The Alaska mileage plan benefits (2 free checked bags and 1 $99 companion ticket anywhere Alaska flies per year) are the main reason why I’ll continue to be a loyal domestic customer for Alaska. I used to be a Delta Skymiles member but got sick of all the restrictions and blackout dates on their companion tickets.

Geographically, SLC may make more sense as the continuing Delta domestic hub in the West (assuming Delta buys Alaska). 75% of the airspace around Seattle (excluding the states of Alaska and Hawaii) is in Canada or the Pacific Ocean.

AS leadership lost respect for the Gorilla and they are going to
pay the price. Or….AS could buy a dozen 787s and slap DL back. Anybody in the room rather fly DL to Asia than Alaska?

I appreciate your article–I’m not part of the airline industry, but enjoy your blog and have read other articles on this subject as well. I recall Continental Airlines criticizing Delta’s “partnership” shortly after Delta and Northwest agreed to merge, so you certainly may be on to something.

That said, I think there are other potential reasons for Delta’s new SEA routes. My two cents … do Delta and Alaska have anti-trust immunity? If not, while they can codeshare, I would think there are limits on how closely they can collaborate regarding scheduling and pricing. With Alaska also codesharing with key Delta rival American, I’ve always wondered just how close Delta and Alaska really can get.

Also, I’ve noticed you can’t book any of Delta’s Pacific or Europeon destinations through Alaska’s website. If this results in most of the Alaska feed for Delta’s international service being booked through Delta’s website, Delta may feel it can increase its profits by selling tickets on organic Delta flights. I’m curious why Delta’s west coast “partner” does not actively market Delta’s international desitinations through its website.

Finally, nearly all of Delta’s new flights are regional jets with limited capacity compared to Alaska’s mainline service. Thus, Delta may not be targeting Alaska’s market share, but rather trying to feed its own international service. Today, United seems to have taken notice of Delta’s new flights; it may be their market share that is more at risk.

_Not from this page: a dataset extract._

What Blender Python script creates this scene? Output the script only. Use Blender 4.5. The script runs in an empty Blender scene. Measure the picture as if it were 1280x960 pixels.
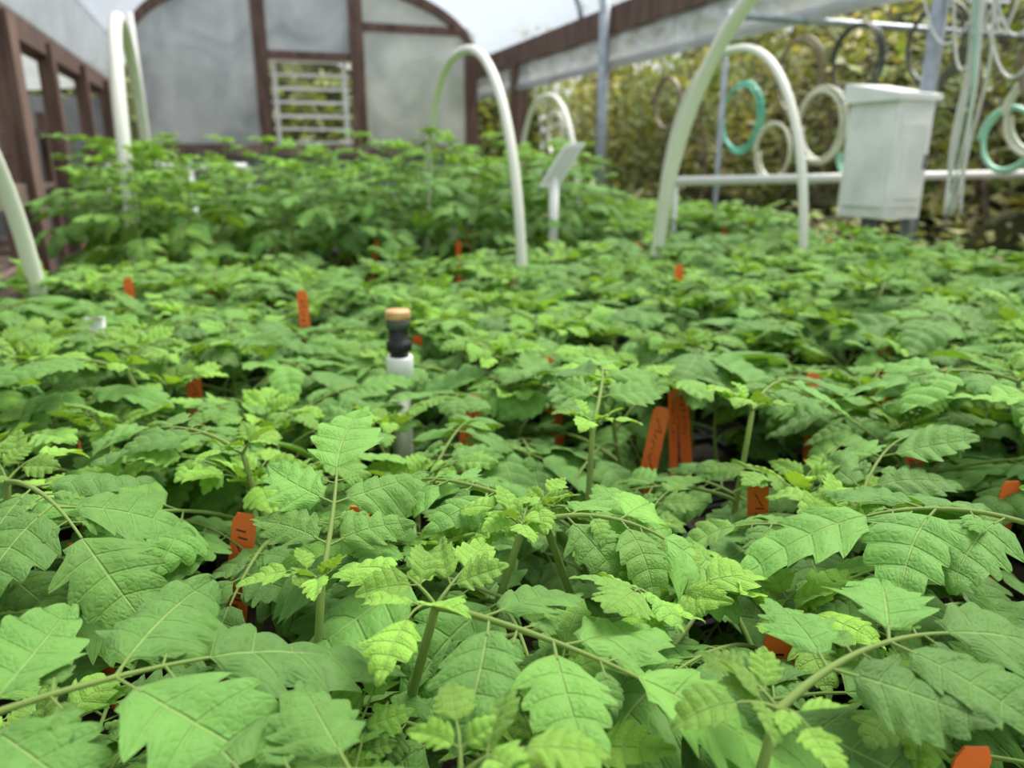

Alaska probably isn’t too disappointed to move from “partners” to true competitors with Delta. AS is the process of rebranding, including a possible new name, to create a wider reach across the country. I’d guess more destinations and cross-country flights (that compete with current Delta-partner flights) will come along with it. Source: my parent is a 30-year employee.

Alaska Air has a sense of customer service that cannot be taught, and can’t thrive in an environment where bean counters control every move.

I don’t fly that much any more, but when I lived in Portland, I regularly flew Alaska/Horizon up to Seattle for my Asia business trips.

My fondest memory was when I left my beautiful leather jacket (which I still own) in the Norhwest Interntional Departures lounge in Seattle before getting on a flight down to Portland. Just before we landed, the flight attendant came by my seat and asked me to check in with her once we were on the ground. I did so, and was told they had my jacket (at that point I had forgotten that I even haad it, let alone that it was missing) and it was already in the air on a Horizon flight to Portland, and if I would just go to gate XX, one of the flight attendants on that flight would bring it out to me once all the passengers were off boarded.

I did, they did, and I defy one of the minline carriers to do the same. That, my friends, will be why Alaska will never be unseated in the Northwest.